Kurucu iradenin ortaya çıkardığı sistem o günün doğrusu idi. Bir ülke kurulmuş, tek adam ve kendisinin kurucusu olduğu tek parti ile ülkeni, kendi ayakları üzerinde durmaya başlaması gerekmekte idi. Dahili düşmanlar kol geziyor ve kurucu İradeyi zora sokmak istiyorlardı. Bir dönem bu şekilde geçmeliydi ve geçti ama zamanı gelince de; en doğru yol olan çok partili sisteme geçiş, yine dönemin tek partisinin aldığı kararla gerçekleşmişti! Geçmişin işimize gelenlerini alıp fiiliyata geçirip, işimize gelmeyeni kenara itmek ve aşağılayıcı ithamlarda bulunmak, tam anlamıyla alçaklık olur ve bunu hiç bir Türk'ün yapabileceğine inanmıyorum.

Sonuç olarak, bu ülke için doğru olan sistem parlamenter sistemdir.
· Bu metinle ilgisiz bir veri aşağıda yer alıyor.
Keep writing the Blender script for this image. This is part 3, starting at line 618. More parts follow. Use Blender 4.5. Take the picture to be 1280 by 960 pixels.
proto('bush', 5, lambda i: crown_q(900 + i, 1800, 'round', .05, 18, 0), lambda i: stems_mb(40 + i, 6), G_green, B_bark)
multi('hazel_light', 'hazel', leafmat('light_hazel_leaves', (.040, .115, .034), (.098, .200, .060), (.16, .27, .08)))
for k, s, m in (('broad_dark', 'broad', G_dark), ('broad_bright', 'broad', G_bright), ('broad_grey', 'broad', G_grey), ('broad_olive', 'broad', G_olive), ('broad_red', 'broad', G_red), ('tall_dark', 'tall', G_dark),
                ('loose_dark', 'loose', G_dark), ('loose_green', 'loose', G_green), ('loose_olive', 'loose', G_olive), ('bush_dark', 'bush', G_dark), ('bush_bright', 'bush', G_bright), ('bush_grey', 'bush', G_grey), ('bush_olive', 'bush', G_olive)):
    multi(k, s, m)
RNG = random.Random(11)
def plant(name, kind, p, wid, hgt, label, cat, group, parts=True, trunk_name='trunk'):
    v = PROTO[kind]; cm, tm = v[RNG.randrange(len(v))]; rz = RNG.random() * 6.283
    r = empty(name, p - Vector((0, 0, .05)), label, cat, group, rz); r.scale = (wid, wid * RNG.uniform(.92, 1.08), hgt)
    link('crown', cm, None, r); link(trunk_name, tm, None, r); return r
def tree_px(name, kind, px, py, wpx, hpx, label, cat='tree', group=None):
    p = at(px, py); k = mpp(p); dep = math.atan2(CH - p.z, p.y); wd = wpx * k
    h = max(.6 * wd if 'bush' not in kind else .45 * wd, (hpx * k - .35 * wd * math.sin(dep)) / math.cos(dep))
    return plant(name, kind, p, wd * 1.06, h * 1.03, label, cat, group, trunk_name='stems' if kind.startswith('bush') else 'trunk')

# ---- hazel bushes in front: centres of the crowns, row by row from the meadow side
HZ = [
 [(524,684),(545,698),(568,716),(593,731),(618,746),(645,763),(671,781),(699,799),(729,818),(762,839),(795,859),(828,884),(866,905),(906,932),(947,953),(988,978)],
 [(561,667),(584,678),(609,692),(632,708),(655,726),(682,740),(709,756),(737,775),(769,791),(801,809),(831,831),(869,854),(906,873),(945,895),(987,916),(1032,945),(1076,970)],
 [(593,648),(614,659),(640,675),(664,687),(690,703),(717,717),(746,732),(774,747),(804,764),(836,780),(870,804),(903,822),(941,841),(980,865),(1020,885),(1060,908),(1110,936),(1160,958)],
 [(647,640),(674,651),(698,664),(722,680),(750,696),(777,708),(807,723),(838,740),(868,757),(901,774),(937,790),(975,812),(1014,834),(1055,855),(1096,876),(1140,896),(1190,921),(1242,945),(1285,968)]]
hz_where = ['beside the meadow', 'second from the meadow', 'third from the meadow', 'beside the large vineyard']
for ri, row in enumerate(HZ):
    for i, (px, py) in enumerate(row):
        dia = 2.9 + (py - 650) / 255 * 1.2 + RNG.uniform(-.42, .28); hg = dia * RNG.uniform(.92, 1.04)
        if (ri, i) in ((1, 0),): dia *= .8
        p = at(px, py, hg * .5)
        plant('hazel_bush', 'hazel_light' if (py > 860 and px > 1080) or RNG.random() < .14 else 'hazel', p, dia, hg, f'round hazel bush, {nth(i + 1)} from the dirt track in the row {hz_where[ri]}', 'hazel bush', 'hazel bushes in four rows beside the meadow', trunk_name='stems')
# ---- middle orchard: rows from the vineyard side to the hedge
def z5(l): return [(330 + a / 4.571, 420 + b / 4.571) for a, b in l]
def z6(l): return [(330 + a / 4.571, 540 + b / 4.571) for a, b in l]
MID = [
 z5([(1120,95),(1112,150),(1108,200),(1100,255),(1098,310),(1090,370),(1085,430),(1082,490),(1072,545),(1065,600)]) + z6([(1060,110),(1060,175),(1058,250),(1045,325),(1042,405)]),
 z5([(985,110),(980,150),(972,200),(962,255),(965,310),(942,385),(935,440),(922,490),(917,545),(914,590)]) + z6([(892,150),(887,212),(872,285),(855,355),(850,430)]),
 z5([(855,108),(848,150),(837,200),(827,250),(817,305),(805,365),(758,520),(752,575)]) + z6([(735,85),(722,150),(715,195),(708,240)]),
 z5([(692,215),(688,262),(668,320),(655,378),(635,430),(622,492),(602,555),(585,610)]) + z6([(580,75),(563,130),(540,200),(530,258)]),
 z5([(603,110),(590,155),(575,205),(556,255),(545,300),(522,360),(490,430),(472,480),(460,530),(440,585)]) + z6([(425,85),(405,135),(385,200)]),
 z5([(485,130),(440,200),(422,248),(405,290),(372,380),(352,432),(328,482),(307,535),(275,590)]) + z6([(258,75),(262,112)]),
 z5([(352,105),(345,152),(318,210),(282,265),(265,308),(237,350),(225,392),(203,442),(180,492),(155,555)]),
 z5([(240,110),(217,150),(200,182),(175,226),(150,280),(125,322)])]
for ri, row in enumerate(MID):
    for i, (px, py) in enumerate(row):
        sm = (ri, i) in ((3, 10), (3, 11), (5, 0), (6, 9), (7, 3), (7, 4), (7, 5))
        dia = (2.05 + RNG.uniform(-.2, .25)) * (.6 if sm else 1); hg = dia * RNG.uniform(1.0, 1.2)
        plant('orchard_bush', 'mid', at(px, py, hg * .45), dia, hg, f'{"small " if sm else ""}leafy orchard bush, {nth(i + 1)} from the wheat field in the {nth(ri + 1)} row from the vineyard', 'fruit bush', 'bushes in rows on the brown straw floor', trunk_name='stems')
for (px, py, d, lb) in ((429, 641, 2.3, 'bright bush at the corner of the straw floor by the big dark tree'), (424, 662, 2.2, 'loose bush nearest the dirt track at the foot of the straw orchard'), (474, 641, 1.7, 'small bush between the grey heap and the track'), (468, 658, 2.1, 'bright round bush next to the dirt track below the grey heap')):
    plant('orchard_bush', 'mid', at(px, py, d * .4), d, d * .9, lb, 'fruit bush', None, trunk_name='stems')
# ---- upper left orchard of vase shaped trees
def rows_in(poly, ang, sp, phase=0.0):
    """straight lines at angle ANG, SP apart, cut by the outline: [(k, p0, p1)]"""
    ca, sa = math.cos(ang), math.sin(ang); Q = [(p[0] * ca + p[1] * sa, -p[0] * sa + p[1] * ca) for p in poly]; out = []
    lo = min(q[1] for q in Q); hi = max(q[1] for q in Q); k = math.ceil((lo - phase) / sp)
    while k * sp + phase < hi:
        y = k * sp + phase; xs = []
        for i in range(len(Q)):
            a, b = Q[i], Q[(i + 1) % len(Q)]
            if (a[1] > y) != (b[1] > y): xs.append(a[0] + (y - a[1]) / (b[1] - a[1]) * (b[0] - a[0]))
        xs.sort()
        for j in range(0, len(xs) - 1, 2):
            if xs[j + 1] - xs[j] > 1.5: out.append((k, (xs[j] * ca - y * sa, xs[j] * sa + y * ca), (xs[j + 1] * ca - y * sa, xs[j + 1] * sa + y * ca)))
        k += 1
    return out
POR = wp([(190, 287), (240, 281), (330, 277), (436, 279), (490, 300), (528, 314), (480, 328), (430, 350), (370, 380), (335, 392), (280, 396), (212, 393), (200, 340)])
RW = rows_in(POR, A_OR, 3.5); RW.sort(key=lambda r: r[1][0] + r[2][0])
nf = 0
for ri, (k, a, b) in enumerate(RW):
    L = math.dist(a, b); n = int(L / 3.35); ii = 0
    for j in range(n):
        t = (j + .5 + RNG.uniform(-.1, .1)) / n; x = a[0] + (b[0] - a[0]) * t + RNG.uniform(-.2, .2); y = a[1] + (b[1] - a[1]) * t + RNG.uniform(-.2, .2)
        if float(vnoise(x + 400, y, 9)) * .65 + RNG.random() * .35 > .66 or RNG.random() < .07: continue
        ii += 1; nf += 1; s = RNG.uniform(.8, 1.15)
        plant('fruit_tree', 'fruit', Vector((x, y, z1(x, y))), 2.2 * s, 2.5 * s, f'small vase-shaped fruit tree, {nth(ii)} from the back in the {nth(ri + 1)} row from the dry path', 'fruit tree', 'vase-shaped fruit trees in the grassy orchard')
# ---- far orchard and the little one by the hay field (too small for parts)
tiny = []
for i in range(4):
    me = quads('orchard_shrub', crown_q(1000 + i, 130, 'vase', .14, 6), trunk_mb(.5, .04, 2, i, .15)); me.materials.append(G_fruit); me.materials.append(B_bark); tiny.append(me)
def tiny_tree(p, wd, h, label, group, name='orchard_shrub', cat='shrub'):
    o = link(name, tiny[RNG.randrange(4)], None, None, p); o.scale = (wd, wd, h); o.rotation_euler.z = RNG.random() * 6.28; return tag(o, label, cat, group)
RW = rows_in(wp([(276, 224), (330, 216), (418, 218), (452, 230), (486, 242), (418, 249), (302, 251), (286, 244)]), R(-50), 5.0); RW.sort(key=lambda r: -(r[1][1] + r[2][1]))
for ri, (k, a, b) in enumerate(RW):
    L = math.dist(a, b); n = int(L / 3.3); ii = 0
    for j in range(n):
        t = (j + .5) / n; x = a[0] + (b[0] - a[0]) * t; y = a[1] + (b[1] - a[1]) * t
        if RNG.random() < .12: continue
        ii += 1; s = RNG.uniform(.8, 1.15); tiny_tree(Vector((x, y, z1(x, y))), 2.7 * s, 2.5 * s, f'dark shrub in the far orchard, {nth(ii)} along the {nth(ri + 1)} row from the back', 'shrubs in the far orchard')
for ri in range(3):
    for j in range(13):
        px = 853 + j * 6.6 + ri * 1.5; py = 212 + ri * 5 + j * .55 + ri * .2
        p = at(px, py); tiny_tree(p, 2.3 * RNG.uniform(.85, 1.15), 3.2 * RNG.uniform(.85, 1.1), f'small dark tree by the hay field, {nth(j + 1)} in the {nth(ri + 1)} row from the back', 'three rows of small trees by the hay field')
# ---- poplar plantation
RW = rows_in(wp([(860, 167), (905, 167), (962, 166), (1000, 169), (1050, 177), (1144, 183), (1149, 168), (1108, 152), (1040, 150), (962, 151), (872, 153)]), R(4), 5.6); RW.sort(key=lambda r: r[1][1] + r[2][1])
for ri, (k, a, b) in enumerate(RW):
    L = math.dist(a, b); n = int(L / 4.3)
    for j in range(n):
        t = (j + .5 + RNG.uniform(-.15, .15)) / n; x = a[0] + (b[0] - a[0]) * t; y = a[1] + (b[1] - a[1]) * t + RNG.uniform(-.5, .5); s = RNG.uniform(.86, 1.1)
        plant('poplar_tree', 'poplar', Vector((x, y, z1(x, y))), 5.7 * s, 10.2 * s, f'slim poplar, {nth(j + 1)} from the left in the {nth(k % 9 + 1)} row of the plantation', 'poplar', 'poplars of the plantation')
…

Parlamenter sistemin sorunu sistemin kendisinde değil, parti üst yönetimlerinin yarattığı usulsüz ve haksız görevlendirmelerdedir. Millet, hiç bir etki ve dayatma altında kalmadan, kendisini ve yöresinin en iyi şekilde temsil edebilecek vekilini seçebilmelidir. Ancak en önemlisi; Cumhurbaşkanlığı Kararnamesi denilen günümüz cunta sistemine dur denilmelidir.